I mention fatigue because in real combat, fatigue is VERY important. The best fighter in the world can be killed by a novice when he starts to get tired. When he's fresh, the novice has no chance. When he's not, he starts making mistakes, and even a novice has a chance to "take him out."

Have you ever seen the damage system in Mutants & Masterminds? It's a great system, in a sense. You make a damage roll and see how badly you injure your opponent. The game has no hit points to speak of - just AC and the damage check. It's a great system for the same kind of cinematic action D&D handles, but it doesn't feel a thing like D&D. The real problem is that there's no sense of "accomplishment" as you go through a fight. Actually, it has a "death spiral" mechanic - something most D&D players hate.

Ablative hit points work better than any other system that's been devised. Yes, you could make due with a damage system. But personally, it just doesn't feel like D&D to me.
 

It looks like very few people understood the intent of my original post, which was:

While Hit Points and Saving Throws might be somewhat mechanically different in 4E than in the past, they are still very appropriate NAMES for the concepts they track, that is:

Hit Points: Opponent scores a Hit, You lose Points.
Saving Throws: Throw a die, Save your character.

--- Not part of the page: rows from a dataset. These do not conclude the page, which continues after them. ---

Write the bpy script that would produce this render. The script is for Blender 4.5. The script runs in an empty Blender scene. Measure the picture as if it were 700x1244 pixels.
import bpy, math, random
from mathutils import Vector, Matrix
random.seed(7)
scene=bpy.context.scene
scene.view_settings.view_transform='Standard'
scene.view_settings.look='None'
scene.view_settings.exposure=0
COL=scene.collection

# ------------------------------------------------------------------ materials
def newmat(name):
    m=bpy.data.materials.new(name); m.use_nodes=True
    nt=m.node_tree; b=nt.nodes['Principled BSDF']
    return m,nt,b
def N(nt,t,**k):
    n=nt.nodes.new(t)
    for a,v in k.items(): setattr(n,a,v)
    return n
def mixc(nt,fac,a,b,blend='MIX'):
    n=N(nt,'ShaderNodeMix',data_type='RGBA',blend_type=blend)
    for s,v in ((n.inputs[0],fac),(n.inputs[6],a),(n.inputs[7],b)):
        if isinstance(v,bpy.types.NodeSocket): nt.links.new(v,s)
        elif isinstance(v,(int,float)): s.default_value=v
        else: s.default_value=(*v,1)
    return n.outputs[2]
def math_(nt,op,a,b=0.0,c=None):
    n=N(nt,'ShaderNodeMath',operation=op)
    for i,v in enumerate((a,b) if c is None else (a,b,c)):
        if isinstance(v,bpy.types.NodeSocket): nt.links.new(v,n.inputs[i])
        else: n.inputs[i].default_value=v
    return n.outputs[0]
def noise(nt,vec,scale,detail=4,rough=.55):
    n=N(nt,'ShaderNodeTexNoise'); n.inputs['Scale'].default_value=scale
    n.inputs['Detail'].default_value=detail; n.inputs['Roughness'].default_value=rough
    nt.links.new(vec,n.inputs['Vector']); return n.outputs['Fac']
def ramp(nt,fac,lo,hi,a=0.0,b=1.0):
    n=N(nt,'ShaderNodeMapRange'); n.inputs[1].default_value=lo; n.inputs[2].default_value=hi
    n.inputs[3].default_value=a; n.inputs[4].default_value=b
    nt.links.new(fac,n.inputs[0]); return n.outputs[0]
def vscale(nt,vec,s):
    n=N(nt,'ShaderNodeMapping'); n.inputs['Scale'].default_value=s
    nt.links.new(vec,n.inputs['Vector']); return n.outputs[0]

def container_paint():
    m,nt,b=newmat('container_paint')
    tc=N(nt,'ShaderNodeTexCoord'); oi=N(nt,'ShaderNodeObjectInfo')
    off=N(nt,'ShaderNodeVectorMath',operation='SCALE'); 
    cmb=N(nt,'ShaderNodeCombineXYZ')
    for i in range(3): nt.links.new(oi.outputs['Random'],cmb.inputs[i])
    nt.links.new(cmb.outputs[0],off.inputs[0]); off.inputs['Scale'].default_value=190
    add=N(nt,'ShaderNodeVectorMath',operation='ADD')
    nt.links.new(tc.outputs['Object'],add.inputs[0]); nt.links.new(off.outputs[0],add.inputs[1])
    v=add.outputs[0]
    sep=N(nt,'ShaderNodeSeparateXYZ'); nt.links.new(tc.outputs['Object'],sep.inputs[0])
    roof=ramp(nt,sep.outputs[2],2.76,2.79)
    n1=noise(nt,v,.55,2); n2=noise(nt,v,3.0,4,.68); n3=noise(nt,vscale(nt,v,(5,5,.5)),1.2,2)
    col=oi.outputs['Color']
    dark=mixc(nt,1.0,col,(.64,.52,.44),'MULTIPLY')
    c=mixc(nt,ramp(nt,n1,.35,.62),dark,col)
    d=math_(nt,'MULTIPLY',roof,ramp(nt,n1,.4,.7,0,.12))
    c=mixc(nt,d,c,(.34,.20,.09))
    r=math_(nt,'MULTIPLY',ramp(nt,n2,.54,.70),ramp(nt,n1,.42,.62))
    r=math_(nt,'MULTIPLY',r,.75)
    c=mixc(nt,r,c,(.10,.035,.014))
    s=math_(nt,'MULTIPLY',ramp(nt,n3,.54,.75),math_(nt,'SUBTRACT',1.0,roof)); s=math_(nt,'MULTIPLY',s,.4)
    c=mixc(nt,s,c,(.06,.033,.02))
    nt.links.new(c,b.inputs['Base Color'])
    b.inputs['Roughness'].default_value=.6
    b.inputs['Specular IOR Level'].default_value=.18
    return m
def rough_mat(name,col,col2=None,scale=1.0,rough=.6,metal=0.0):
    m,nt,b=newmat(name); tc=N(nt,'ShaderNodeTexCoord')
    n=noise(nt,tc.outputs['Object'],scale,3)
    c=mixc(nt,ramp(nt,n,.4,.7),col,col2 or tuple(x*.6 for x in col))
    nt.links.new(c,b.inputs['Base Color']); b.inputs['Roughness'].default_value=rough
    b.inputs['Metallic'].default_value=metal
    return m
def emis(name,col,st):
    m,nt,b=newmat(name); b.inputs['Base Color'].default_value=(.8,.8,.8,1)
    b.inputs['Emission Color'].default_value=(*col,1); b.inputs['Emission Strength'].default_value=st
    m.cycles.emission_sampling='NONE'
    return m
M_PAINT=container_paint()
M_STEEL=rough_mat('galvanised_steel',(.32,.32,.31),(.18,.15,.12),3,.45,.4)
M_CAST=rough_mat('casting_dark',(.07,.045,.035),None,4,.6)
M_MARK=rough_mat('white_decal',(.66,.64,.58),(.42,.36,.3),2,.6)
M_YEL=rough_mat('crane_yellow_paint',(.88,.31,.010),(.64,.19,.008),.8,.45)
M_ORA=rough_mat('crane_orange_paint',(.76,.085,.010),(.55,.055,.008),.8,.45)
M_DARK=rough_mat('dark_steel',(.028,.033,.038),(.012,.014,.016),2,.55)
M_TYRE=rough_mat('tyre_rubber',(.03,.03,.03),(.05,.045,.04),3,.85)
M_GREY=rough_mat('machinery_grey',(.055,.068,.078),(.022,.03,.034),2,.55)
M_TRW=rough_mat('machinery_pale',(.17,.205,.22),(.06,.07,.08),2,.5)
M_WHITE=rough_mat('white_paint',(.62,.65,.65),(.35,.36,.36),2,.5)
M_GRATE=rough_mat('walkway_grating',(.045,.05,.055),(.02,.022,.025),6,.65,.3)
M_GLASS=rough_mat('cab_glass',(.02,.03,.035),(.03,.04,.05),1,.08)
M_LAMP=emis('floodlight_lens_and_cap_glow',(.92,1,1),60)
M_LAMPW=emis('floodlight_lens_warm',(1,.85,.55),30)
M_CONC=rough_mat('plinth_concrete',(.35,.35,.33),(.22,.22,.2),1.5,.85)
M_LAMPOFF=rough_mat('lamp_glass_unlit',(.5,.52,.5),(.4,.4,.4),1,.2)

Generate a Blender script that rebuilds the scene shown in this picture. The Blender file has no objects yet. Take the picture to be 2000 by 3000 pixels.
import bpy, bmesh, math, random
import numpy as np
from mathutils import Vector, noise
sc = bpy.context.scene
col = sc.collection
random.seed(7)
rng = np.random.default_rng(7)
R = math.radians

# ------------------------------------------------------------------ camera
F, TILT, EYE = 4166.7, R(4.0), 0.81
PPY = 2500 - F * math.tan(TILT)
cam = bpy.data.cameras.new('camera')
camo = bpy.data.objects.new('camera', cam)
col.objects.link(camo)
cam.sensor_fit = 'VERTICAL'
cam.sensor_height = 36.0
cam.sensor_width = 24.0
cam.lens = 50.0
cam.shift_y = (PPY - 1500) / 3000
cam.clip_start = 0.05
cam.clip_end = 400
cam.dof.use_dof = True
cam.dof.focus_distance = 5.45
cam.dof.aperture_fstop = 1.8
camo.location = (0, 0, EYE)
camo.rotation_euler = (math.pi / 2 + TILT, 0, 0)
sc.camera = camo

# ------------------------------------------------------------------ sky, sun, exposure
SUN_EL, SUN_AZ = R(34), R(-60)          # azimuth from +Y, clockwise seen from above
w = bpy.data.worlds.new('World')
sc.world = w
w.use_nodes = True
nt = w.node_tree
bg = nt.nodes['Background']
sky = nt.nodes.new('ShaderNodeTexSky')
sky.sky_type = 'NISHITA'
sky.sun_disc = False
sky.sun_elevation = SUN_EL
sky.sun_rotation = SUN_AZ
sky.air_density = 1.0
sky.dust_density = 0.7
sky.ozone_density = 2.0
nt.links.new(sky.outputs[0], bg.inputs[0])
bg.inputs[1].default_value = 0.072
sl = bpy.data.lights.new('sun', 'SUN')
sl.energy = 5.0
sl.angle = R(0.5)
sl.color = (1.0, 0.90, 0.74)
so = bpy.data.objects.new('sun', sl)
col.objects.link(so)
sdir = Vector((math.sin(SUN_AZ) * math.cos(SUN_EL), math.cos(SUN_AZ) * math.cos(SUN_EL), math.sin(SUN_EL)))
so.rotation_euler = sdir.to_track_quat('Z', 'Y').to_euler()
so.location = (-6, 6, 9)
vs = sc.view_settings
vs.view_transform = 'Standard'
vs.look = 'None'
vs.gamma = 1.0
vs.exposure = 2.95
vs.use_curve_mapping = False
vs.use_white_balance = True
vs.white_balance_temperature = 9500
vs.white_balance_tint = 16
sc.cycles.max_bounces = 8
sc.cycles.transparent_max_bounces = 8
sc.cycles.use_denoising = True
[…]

It doesn't matter how abstract they are, or what they represent in story of the game.

Fitz
 

I think the names are fine, and I doubt WotC is going to change them, at least not for the next decade or so. :) Hit points in 4e do what they have always done, regardless of what some people may have falsely believed HP represented over the years. Saving Throws actually have changed but that's ok.

A lot of things get redefined as new editions come out. We will all get used to it pretty quickly. No need for knee-jerk reaction calls for name changes!

Oh, and notice that neither name is terribly descriptive of what they actually do, because what they do has always been vague. Hit points allude to "hits", which was just the term for successful die rolls. Saving throws refer to a throw of dice to save your character. Those are some pretty general descriptive names, and are as perfectly applicable to 4e as they were to original D&D.